Accessory apartments, created within single-family homes, are complete living units, including a private kitchen and bath. Elder cottage housing opportunities (ECHO) provide private housing arrangements adjacent to single-family housing. These two options can encourage economic and personal support between households, while at the same time allowing privacy. The number of older adults living in these types of housing is unknown, but is generally considered small. The growth of these options has been very slow, partly due to consumer reluctance, the physical difficulty of placing units in areas such as inner cities and inner suburbs, and restrictive zoning codes.

Retirement communities are designed for persons sixty years of age or older and provide a variety of social and recreational opportunities. While retirement communities exist in Australia, Japan, and Europe, they are more prevalent in the United States (Liebig). These communities target independent older adults and generally provide a minimum of supportive services. It is estimated that 7 percent of seniors in the United States live in this type of housing. These communities tend to be concentrated in metropolitan areas and in the southeast and western regions of the United States. The likelihood of moving to these types of communities decreases if there is an adult child available who lives less than an hour away.
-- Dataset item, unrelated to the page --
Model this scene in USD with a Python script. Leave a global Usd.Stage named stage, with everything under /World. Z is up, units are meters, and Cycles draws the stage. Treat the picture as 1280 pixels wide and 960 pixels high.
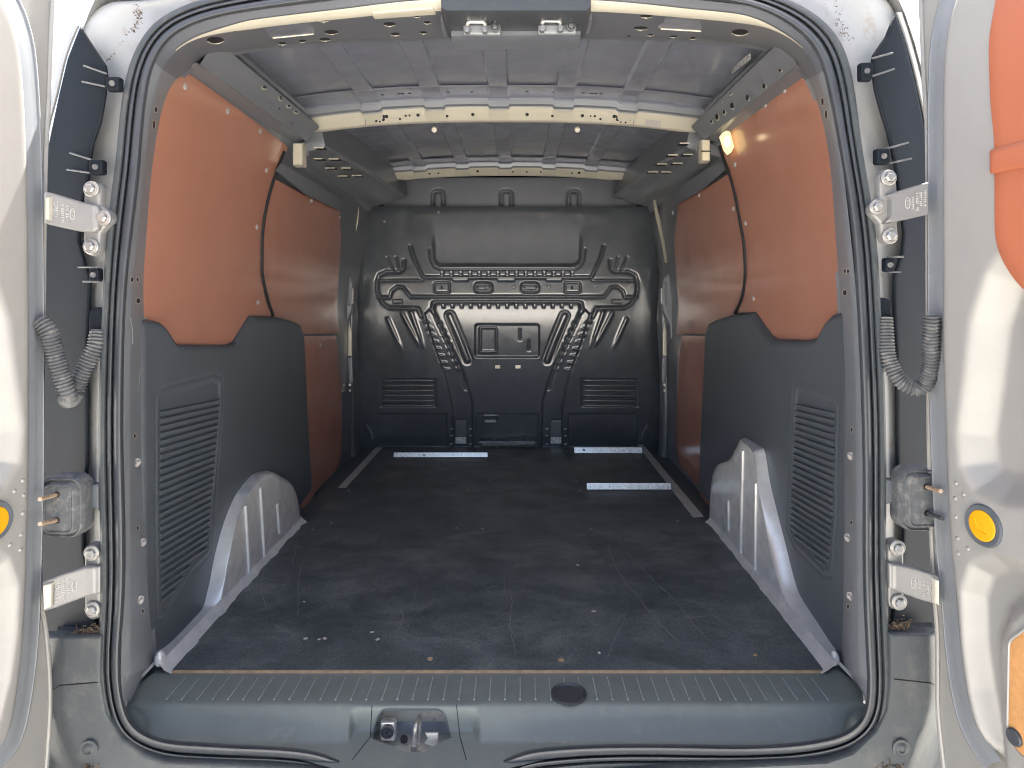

One study found that healthy, non-Hispanic white individuals tend to favor this living arrangement.

Another study, however, found that older adults with moderate disability are also attracted to retirement communities. The probability of moving to a retirement community increases as one's degree of difficulty performing IADLs (meal preparation, shopping, using the telephone, managing money, doing housework) changes from mild to moderate, but declines as such disabilities become severe. Although services are not provided by these communities, older adults may view this move as an opportunity to live among other older adults who can provide informal support. Silverstein and Zablotsky suggest that one move can serve two different needs: the desire for amenities and the need for support with daily tasks.